By Krystal Smalley
ksmalley@wbcowqel.com

The Crawford County agricultural community is banding together to help their counterparts in Kansas.

Rose Hartschuh

Rose Hartschuh, who runs Acres of Adventure at Pickwick Place and farms alongside her husband Greg, is organizing a project to donate hay, supplies, and other items to farms and ranches that have been destroyed by wildfires in Kansas.

“Some young farmers from our area began organizing a load of hay to go west, which was an awesome step,” Hartschuh wrote in an email. “However, as I talked with my husband, we wanted to do more.”

The Hartschuhs have gathered together a small group to travel and volunteer in Kansas for a few days. So far, five semi loads of hay have been pledged and 20 people have volunteered to travel out west with donations and to assist in the relief efforts.

“The response we received has blown us away. This project has become a true group effort of famers here in Ohio who want to give of themselves, because we know others would do the same for us.”

The Kansas Livestock Association, an organization that is acting as the main contact for relief efforts in the Sunflower State, is organizing fence building and clean-up projects for an Ohio group to undertake. Hartschuh said they are looking for the following donated items to take with them.

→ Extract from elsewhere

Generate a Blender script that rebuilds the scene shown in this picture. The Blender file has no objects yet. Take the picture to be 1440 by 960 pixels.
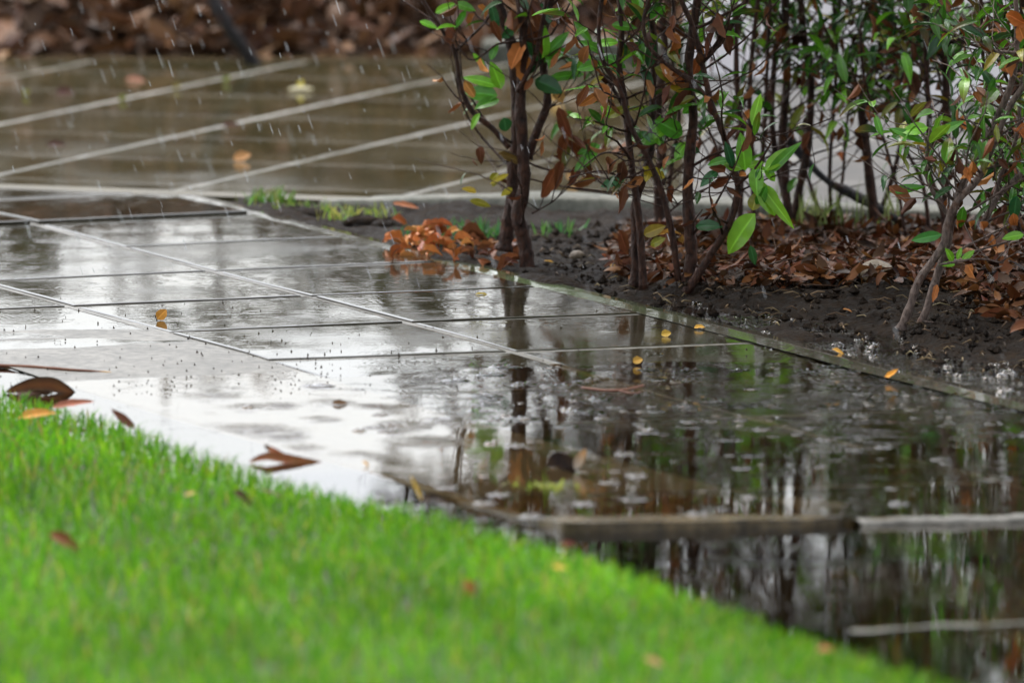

  • Fencing supplies such as t-posts and barbed wire;
  • Milk replacer for orphaned calves;
  • Cash toward the group’s travel expenses; and
  • Cash donated directly to farm organizations in the state.

Victoria Carmean, director of the Humane Society Serving Crawford County, has offered the local humane society to be a collection point for donations, which must be made by March 22. The volunteer group will leave Bucyrus on March 24.

More donation information can be found at http://www.beefusa.org/firereliefresources.aspx. To pledge support, visit https://goo.gl/forms/oBeBCVJ1jfCm81K33. Monetary donations for the trip can be made at https://www.paypal.me/KansasWildfires. According to Hartschuh, monetary donations will be used to fund the group’s travel and to pay hauling costs for the Ohio-donated hay. Leftover funds after the trip will be sent to the Kansas Livestock Association.

Kansas Governor Sam Brownback declared a state of emergency on March 5 as wildfires burned more than 600,000 acres in 21 counties across the southwest portion of the state. Wildfires also swept through Texas, Oklahoma, and Colorado, totaling 1.5 million acres burned across the four states.